_Given records_

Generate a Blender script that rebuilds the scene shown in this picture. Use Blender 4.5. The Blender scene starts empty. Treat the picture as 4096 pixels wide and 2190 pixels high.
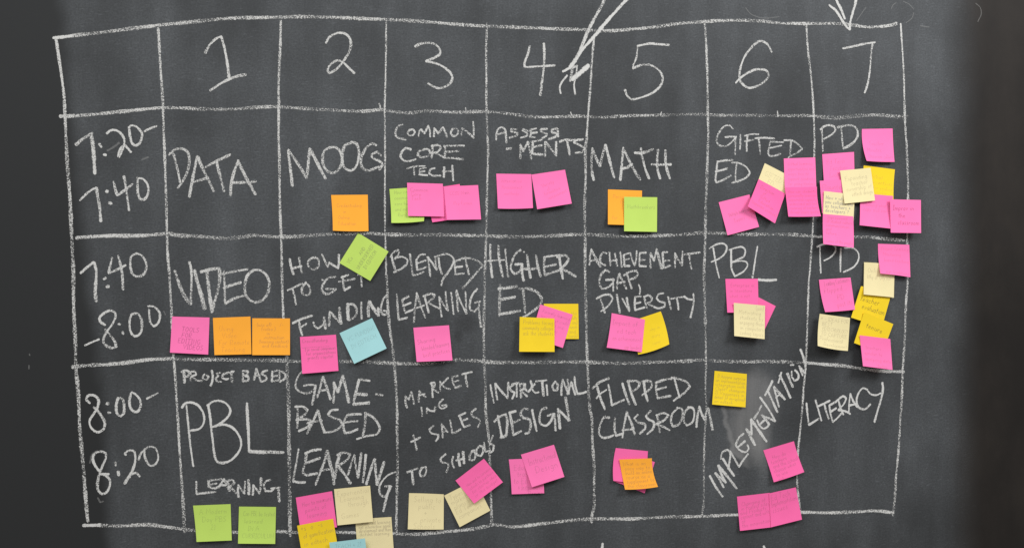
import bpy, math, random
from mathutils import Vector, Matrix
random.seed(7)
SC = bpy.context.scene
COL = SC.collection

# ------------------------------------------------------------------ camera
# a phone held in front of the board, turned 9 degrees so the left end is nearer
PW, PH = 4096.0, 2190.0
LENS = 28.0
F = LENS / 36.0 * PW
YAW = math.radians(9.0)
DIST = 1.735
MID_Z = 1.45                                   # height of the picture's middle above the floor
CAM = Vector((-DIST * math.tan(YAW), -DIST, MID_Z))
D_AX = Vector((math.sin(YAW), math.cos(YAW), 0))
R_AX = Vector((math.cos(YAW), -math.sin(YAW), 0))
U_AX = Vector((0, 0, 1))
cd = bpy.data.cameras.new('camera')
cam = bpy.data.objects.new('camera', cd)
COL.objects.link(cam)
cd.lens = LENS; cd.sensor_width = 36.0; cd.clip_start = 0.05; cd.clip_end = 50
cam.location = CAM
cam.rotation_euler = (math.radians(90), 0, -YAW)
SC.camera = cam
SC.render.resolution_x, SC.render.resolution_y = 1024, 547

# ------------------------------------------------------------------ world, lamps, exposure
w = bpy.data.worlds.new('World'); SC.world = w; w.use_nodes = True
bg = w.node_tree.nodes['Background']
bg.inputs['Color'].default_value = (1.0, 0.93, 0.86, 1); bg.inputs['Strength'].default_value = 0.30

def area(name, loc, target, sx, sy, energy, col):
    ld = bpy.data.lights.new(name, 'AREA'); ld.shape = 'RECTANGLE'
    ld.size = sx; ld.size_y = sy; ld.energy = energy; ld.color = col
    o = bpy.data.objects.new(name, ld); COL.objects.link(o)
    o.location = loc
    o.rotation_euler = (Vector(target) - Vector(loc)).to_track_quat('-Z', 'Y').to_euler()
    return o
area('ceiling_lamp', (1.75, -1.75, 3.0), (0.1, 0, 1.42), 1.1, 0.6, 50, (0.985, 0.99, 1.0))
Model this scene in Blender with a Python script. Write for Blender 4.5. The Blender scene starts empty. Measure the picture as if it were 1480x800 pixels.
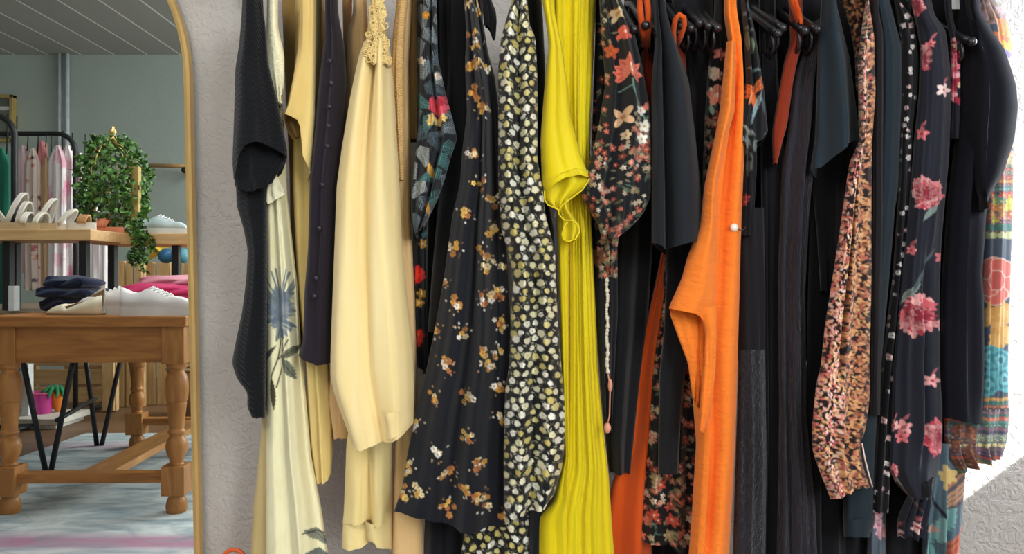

_Instructions to follow_
Can the entries above be repeated exactly, without their pictures?

_Right answer_
Generate a Blender script that rebuilds the scene shown in this picture. Use Blender 4.5. The Blender scene starts empty. Treat the picture as 4096 pixels wide and 2190 pixels high.
import bpy, math, random
from mathutils import Vector, Matrix
random.seed(7)
SC = bpy.context.scene
COL = SC.collection

# ------------------------------------------------------------------ camera
# a phone held in front of the board, turned 9 degrees so the left end is nearer
PW, PH = 4096.0, 2190.0
LENS = 28.0
F = LENS / 36.0 * PW
YAW = math.radians(9.0)
DIST = 1.735
MID_Z = 1.45                                   # height of the picture's middle above the floor
CAM = Vector((-DIST * math.tan(YAW), -DIST, MID_Z))
D_AX = Vector((math.sin(YAW), math.cos(YAW), 0))
R_AX = Vector((math.cos(YAW), -math.sin(YAW), 0))
U_AX = Vector((0, 0, 1))
cd = bpy.data.cameras.new('camera')
cam = bpy.data.objects.new('camera', cd)
COL.objects.link(cam)
cd.lens = LENS; cd.sensor_width = 36.0; cd.clip_start = 0.05; cd.clip_end = 50
cam.location = CAM
cam.rotation_euler = (math.radians(90), 0, -YAW)
SC.camera = cam
SC.render.resolution_x, SC.render.resolution_y = 1024, 547

# ------------------------------------------------------------------ world, lamps, exposure
w = bpy.data.worlds.new('World'); SC.world = w; w.use_nodes = True
bg = w.node_tree.nodes['Background']
bg.inputs['Color'].default_value = (1.0, 0.93, 0.86, 1); bg.inputs['Strength'].default_value = 0.30

def area(name, loc, target, sx, sy, energy, col):
    ld = bpy.data.lights.new(name, 'AREA'); ld.shape = 'RECTANGLE'
    ld.size = sx; ld.size_y = sy; ld.energy = energy; ld.color = col
    o = bpy.data.objects.new(name, ld); COL.objects.link(o)
    o.location = loc
    o.rotation_euler = (Vector(target) - Vector(loc)).to_track_quat('-Z', 'Y').to_euler()
    return o
area('ceiling_lamp', (1.75, -1.75, 3.0), (0.1, 0, 1.42), 1.1, 0.6, 50, (0.985, 0.99, 1.0))
Model this scene in Blender with a Python script. Write for Blender 4.5. The Blender scene starts empty. Measure the picture as if it were 1480x800 pixels.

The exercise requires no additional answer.